Return all lines below containing the word "cols".
## Start
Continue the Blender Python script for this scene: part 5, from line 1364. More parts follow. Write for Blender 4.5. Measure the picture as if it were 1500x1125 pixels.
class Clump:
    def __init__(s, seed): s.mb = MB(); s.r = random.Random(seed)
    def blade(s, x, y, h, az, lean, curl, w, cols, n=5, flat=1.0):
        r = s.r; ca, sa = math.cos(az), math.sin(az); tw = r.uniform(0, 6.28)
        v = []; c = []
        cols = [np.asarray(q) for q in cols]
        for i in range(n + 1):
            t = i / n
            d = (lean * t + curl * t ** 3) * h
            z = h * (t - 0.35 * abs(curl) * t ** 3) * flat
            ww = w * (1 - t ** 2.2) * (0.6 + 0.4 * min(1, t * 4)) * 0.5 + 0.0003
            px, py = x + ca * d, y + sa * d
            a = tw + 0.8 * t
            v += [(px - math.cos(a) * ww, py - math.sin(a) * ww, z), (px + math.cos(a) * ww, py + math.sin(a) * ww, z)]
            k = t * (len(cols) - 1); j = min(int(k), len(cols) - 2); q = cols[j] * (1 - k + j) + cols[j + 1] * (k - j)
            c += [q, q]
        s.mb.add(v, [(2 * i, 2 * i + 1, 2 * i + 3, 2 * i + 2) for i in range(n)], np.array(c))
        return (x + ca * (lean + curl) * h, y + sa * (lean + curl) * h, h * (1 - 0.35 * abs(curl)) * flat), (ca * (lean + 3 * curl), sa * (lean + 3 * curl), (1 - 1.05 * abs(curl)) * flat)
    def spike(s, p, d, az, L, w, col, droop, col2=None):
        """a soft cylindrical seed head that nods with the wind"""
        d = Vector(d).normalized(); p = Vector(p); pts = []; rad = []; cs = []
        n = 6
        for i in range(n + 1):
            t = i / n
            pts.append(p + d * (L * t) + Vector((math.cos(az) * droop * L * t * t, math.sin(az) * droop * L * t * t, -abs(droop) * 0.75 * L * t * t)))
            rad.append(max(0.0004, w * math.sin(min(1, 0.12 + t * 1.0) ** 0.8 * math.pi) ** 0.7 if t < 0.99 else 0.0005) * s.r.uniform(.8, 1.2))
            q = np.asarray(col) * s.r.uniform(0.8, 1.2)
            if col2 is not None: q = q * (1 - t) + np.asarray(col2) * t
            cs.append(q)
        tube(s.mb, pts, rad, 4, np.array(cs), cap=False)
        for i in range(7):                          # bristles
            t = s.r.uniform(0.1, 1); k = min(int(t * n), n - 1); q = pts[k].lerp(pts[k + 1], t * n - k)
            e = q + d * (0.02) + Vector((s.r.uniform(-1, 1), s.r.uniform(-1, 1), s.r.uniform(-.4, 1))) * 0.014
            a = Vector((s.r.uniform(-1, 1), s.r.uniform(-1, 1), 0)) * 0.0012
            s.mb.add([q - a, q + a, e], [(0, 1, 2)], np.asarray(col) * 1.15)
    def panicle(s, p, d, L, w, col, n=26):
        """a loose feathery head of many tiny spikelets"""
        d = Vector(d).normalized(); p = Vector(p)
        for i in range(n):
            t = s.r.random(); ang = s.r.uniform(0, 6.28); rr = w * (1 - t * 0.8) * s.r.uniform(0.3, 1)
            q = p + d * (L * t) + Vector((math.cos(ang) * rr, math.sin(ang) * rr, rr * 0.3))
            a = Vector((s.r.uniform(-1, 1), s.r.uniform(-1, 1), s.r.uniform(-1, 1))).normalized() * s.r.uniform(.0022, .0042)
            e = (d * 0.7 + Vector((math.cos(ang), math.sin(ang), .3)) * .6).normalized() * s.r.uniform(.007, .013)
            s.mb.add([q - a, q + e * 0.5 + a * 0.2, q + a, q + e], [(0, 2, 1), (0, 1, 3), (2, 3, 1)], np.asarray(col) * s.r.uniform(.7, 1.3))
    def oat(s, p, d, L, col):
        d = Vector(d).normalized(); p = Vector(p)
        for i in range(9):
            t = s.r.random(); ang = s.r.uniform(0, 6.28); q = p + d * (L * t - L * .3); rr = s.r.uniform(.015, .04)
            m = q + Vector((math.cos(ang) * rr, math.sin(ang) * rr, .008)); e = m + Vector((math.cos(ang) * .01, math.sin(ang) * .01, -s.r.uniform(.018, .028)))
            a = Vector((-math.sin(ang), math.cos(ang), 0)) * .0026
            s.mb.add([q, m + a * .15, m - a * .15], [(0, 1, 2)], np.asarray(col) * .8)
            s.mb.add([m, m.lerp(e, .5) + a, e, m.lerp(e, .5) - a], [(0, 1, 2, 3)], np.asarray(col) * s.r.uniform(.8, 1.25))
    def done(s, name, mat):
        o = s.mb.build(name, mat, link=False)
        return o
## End
◆ Full solution ◆
    def blade(s, x, y, h, az, lean, curl, w, cols, n=5, flat=1.0):
        cols = [np.asarray(q) for q in cols]
            k = t * (len(cols) - 1); j = min(int(k), len(cols) - 2); q = cols[j] * (1 - k + j) + cols[j + 1] * (k - j)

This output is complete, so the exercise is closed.